The Department of Public Works quietly awarded millions in untendered contract fees to the nation’s largest newspaper chain twelve days after announcing a media bailout, records show. The sole-sourced contract to Postmedia Network Inc. was the largest of its kind approved for “communications research services”.
Neither Postmedia nor the department commented on the contract worth $5,551,698. It was awarded April 1, only days after cabinet’s March 19 budget proposed a $595 million bailout for federally-approved media in a bill that has yet to pass Parliament.

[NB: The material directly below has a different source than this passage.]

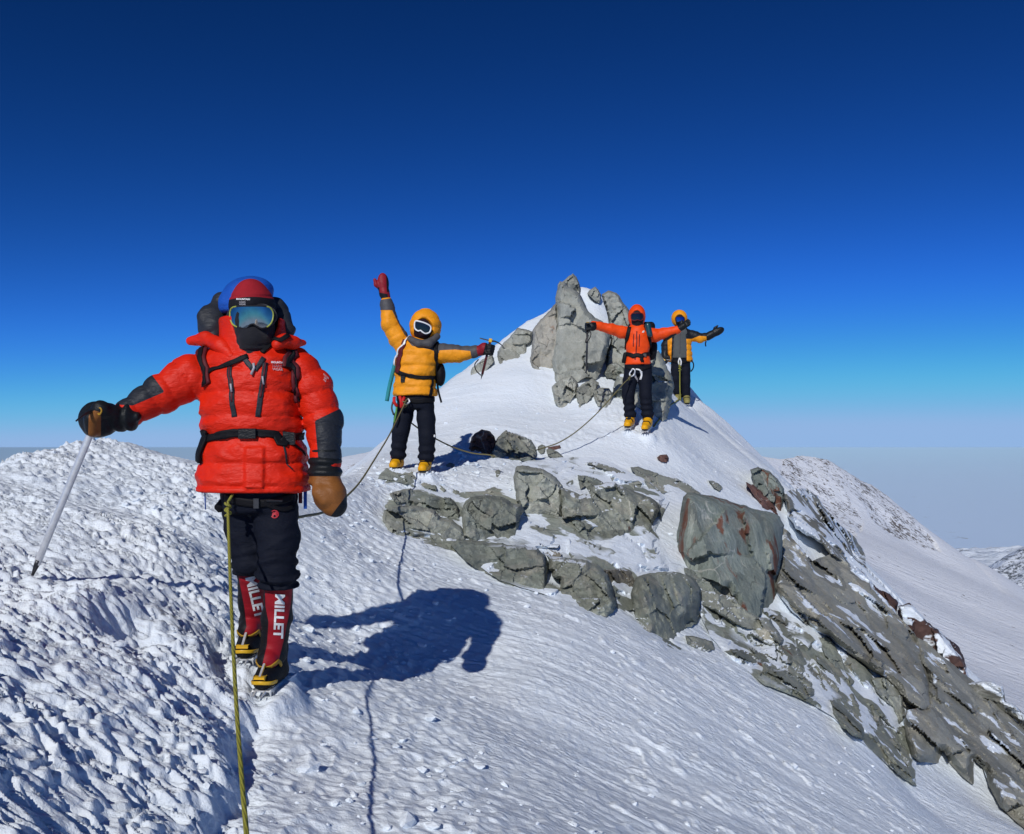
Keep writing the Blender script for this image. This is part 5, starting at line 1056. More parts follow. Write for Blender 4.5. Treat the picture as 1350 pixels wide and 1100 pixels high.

Postmedia’s flagship daily National Post in news coverage of the bailout wrote: “The federal government’s plan to invest $595 million in local journalism should assist Postmedia in continuing to make its transition from relying on print revenue streams to those in the digital realm.”
Records did not explain why Postmedia was paid for “communications research”, or what justified the $5.55 million fee on a contract to expire in a year. The department on the same day awarded a similar untendered communications research contract to the rival Torstar Corporation’s iPolitics division worth $266,545, one-twentieth the value.
The newspaper chain has reported a total $962.23 million in net losses in the past six years. No Postmedia executive has testified at parliamentary hearings on the bailout detailed in Bill C-97 the Budget Implementation Act.
Then-CEO Paul Godfrey in his last appearance at parliamentary hearings in 2016, at the Commons heritage committee, told MPs dailies would die without taxpayers’ aid. “We’re asking the government to be an ally,” said Godfrey: “We know that a free press isn’t really free.”
“There have been no fiercer critics of subsidies to the media than the Toronto Sun and the National Post; how do you square your editorial position with your corporate position?” asked Liberal MP Adam Vaughan (Spadina-Fort York, Ont.). “You realize that columnists have the right to say what they want,” replied Godfrey.
The Department of Canadian Heritage in earlier 2016 Access To Information memos questioned whether Postmedia could “keep the wolf from the door” amid annual, multi-million dollar losses. Postmedia that year announced it would cut its payroll 20 percent and stop hiring freelancers. “Postmedia’s valiant efforts to keep the wolf from the door do not mean the chain can survive in its current form,” wrote Ramzi Saad, then-deputy director general of cultural industries.
“What is happening to Postmedia papers will now happen to the Globe & Mail and the Toronto Star in five years,” wrote Ben Schnitzer, then-senior policy analyst with Heritage Canada’s periodical publishing policy division.
Collapse of the Postmedia chain would leave 28 cities without a daily newspaper. The heritage department as late as 2017 opposed any attempt to “bail out industry models that are no longer viable”, said then-Minister Mélanie Joly.